Readers in New York City rejoice, because you will soon be able to use Apple Pay or Android Pay when stepping into subway trains and busses, according to a report by The New York Times.

By soon, we mean by the end of 2018 at the earliest, and the end of 2020 at the latest, so perhaps not as soon as some would like but certainly better than nothing.

The move will also see the removal of support for the existing MetroCard payment system, although this will not be phased out until 2023, a full 30 years after it was first introduced. The move comes after the Metropolitan Transportation Authority approved plans for a $573 million fare payment system revamp that will see new contactless card readers installed in 600 busses and 500 subway turnstiles by the end of 2018, with the rest coming online by the end of 2020 according to the report.

The motive behind the move is an attempt to reduce wait times as people try to board public transport. Users will be able to either use their contactless cards or contactless technologies built into smartphones, including Apple Pay and Android Pay.

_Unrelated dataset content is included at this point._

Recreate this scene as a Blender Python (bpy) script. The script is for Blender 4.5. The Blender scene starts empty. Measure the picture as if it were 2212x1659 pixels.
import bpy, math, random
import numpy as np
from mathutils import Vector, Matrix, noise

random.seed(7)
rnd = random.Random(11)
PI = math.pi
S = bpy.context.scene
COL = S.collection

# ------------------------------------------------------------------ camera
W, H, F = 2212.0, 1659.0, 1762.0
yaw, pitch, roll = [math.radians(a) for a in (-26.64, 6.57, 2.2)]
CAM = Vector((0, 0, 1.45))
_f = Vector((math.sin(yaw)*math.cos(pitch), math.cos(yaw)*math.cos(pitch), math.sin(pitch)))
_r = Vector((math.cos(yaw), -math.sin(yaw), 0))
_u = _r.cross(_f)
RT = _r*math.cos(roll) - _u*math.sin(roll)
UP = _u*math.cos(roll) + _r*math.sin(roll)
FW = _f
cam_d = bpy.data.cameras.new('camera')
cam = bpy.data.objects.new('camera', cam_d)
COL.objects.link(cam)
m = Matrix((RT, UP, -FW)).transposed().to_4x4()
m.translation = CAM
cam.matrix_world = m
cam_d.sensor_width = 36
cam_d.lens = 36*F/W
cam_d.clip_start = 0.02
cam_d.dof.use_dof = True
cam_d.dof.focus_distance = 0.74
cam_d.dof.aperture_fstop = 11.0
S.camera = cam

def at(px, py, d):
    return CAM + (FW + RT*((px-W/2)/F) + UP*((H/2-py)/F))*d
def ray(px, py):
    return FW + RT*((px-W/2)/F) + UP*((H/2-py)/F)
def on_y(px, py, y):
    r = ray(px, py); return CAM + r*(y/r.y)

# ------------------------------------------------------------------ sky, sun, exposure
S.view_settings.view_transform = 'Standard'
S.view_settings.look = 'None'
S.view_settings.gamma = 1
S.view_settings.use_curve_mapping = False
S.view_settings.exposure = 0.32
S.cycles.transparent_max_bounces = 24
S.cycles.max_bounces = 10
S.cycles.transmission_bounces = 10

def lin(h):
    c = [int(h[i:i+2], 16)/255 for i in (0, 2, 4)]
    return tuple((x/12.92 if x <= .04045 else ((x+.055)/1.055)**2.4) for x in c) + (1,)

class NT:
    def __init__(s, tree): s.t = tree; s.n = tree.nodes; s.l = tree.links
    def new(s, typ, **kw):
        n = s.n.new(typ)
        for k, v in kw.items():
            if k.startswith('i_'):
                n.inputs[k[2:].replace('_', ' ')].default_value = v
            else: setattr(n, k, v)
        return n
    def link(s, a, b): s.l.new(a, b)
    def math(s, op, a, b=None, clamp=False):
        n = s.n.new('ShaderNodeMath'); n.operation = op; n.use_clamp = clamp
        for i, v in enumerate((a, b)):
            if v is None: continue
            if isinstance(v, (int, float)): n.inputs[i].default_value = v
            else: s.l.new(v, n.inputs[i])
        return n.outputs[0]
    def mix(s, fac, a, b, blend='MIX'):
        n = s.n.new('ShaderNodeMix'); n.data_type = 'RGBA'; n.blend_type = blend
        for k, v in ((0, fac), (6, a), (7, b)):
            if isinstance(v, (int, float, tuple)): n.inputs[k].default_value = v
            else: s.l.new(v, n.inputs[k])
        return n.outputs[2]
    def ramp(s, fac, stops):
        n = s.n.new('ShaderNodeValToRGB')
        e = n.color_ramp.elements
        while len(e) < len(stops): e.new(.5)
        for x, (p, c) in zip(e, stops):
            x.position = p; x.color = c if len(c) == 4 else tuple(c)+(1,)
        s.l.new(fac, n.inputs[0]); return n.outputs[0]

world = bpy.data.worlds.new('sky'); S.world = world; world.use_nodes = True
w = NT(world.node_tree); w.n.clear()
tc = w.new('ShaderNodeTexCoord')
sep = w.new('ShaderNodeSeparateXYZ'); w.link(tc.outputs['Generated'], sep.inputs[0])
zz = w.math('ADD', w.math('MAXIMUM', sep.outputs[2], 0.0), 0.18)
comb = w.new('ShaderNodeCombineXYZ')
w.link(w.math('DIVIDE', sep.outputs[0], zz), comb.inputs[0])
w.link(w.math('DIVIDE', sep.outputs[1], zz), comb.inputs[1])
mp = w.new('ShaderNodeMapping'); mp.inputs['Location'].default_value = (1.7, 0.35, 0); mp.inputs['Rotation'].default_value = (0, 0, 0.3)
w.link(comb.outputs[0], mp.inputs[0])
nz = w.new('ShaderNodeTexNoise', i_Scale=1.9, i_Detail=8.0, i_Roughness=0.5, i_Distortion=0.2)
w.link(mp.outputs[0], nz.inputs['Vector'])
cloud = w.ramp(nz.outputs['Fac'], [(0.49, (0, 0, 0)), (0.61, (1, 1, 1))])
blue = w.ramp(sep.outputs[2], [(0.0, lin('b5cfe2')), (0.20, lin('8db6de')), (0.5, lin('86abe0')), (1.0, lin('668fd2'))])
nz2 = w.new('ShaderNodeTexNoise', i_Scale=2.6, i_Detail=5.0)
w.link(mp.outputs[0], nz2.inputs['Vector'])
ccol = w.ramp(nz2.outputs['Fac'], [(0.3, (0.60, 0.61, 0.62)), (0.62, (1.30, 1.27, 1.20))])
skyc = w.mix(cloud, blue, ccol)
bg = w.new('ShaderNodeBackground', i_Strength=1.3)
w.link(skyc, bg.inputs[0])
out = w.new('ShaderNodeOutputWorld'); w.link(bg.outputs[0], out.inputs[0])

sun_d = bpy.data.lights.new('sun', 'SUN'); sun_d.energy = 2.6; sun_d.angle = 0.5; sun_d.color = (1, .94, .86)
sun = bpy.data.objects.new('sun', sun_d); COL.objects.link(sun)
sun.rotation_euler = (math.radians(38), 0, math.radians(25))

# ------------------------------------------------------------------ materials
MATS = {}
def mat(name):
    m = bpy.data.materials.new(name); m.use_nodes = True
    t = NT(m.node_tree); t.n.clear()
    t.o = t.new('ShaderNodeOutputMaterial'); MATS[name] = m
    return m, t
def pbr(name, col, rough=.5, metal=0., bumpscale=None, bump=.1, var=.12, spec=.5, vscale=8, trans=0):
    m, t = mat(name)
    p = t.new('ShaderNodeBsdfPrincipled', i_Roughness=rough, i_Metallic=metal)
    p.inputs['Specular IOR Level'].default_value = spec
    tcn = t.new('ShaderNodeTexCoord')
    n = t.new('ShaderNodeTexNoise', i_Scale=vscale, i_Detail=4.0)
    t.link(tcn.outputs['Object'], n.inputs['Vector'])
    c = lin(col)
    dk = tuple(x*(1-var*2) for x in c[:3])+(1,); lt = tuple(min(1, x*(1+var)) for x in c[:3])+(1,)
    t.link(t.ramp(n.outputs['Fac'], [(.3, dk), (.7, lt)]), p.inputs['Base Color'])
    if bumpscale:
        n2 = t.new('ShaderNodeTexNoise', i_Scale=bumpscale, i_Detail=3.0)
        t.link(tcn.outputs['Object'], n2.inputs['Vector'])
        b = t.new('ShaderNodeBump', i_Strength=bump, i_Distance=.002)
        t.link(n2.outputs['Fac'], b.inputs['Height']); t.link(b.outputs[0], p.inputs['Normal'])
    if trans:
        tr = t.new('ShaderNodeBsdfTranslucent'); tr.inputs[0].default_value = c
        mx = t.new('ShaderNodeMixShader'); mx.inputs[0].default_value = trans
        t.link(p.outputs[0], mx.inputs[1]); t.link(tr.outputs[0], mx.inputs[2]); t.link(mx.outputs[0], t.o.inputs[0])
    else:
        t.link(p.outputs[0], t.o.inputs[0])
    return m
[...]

“It’s the next step in bringing us into the 21st century, which we need to do,” said Joseph J. Lhota, the chairman of the transit authority. “It’s going to be transformative.”

“The millennial generation, those who are more prone to new technology, will be our greatest users in the early stages,” Mr. Lhota said. He added that card issuers “are going to want to be a part of it” and would add the near-field technology “when they realize that 5.8 to 6 million people in New York City are getting on the subway every day.”

While the whole process will take a number of years to complete, the fact it is in progress at all is excellent news for those who have been eager to use new payment technologies across New York City’s sprawling public transport system.